Canadian women play for Rio
Only one Olympic berth available among 10 teams at Edmonton tournament
EDMONTON— You know them as Pan Am Games gold medallists, a good team that broke through on a big home stage to win over more admirers and fans and the first senior basketball gold medal in Canadian history.
But that was simply their opening act, an introductory prelude to the summer’s main task, a fun five-game run.
The real work starts here Sunday for the Canadian women’s basketball team as it chases what is seen as a program-altering berth in the 2016 Rio Olympics.
“I think qualifying a year in advance would change everything,” said Lizanne Murphy, the veteran forward from Beaconsfield, Que.
Winning the 10-team tournament that kicks off Sunday afternoon at the Saville Centre here would give Canada a chance to truly set itself up for a medal run in Rio.
Players would be able to tailor training programs and set up professional seasons that dovetail with what’s needed for Canada to improve on its fifth-place finish at the 2014 world championships and its top eight placing at the 2012 London Olympics.
Instead of having to qualify in a last-chance tournament like they did in 2012— earning a London berth on Canada Day that year and less than a month before the start of the Olympics — they would have ample time to put a solid training program in place. “If we qualify . . . for the next 11 months, I’m going to have one thing on my mind,” said guard Shona Thorburn of Hamilton. “We haven’t ever experienced that before, you can work on fine-tuning a few things because you know that’s all you’re worried about.”
It won’t be easy but Canada does go into the tournament as a big favou- rite and coming off a 5-0 record at the Pan Am Games in Toronto against much the same opposition.
Cuba, which played Canada to a three-point game at the Pan Am Games, is seen as the biggest obstacle because the United States doesn’t have to qualify by virtue of its 2014 world championship and isn’t even entered here. But neither Canada nor Cuba showed all its offence and defence in Toronto because each team knows this tournament is so much more important.
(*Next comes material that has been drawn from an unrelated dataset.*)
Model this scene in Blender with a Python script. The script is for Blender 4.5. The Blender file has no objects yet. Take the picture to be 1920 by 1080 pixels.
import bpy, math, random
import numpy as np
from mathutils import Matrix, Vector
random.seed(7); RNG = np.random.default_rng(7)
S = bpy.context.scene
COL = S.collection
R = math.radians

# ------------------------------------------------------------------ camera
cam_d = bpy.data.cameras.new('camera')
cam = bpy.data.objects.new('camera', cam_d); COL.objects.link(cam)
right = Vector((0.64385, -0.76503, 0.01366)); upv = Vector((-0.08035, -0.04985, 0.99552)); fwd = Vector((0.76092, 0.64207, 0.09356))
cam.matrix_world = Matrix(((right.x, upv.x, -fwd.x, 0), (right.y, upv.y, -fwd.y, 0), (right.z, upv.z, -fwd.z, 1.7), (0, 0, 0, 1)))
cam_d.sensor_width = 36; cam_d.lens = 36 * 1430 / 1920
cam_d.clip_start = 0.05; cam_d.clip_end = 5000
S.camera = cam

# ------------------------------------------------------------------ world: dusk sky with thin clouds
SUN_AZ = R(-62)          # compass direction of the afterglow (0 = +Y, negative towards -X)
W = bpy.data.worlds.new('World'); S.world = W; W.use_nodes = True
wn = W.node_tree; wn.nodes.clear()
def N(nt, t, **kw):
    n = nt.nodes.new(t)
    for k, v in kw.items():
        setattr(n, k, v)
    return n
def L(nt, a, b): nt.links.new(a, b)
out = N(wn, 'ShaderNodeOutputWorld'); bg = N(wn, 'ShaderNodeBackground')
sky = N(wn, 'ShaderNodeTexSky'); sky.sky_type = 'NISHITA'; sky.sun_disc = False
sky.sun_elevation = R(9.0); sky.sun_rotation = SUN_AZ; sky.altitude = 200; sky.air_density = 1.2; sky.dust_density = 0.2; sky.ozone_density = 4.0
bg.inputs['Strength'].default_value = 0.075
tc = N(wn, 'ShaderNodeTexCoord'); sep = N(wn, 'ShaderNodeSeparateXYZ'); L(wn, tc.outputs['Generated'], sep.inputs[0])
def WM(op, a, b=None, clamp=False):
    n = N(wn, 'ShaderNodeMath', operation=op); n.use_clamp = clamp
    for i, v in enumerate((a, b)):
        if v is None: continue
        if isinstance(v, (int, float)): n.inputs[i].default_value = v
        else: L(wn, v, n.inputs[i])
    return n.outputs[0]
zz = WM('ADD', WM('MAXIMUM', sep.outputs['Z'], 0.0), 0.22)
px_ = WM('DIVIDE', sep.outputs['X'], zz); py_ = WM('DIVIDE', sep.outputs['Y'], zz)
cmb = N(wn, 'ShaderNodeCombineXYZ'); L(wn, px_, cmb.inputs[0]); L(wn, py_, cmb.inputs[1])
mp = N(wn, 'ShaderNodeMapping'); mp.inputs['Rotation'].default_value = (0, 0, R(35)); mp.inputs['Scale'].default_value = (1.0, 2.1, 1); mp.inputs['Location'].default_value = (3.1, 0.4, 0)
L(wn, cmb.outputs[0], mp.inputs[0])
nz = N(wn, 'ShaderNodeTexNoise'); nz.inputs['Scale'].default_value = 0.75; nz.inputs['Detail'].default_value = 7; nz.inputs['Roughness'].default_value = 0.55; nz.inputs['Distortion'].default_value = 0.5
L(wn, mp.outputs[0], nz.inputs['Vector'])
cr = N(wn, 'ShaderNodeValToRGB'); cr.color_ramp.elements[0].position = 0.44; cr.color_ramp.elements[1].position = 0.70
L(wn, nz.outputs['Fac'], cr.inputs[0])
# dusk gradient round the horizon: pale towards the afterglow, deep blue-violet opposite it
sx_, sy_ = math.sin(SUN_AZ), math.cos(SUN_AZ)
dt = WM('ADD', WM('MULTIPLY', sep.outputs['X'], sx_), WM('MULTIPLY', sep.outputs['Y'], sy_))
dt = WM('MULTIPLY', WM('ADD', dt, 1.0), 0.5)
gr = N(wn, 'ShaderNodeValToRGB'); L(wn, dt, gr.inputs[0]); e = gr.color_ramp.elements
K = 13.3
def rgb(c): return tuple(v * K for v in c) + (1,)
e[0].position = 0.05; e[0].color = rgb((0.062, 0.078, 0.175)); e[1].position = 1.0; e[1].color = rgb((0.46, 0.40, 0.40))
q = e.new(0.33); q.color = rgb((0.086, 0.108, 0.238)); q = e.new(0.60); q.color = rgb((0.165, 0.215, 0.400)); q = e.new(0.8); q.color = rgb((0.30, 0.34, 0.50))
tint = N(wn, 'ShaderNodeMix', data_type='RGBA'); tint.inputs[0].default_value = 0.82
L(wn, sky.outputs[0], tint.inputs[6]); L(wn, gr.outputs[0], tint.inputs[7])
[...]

Young Canadian guards Kia Nurse of Hamilton, Miah-Marie Langlois of Windsor, Ont., and Montreal’s Nirra Fields can expect far more trapping and pressing and Canadian head coach Lisa Thomaidis has been finetuning her team since in it re-as- sembled here for training just over a week ago.
And despite the breakout Pan Am Games for the young trio — Nurse had 33 points in the gold medal game — Thomaidis saw the need for improvement.
“We can always grow and get better, especially with the young guards,” Thomaidis said after her team beat the United States in Toronto. “When you’re their coach, you always see their weaknesses and all of the things they can do better. There’s certainly room for growth there.”
Still, the chance to have another full year to improve with an Olympic berth locked up is intriguing.
“If you qualify the year before, it’s going to be eyes on the podium, we can medal, not ‘hopefully we’ll get there,’ ” said Murphy. “And that will change everything, other countries won’t have that, if we can directly qualify, the team will be focused, it can be building towards Rio and not building towards qualifying.”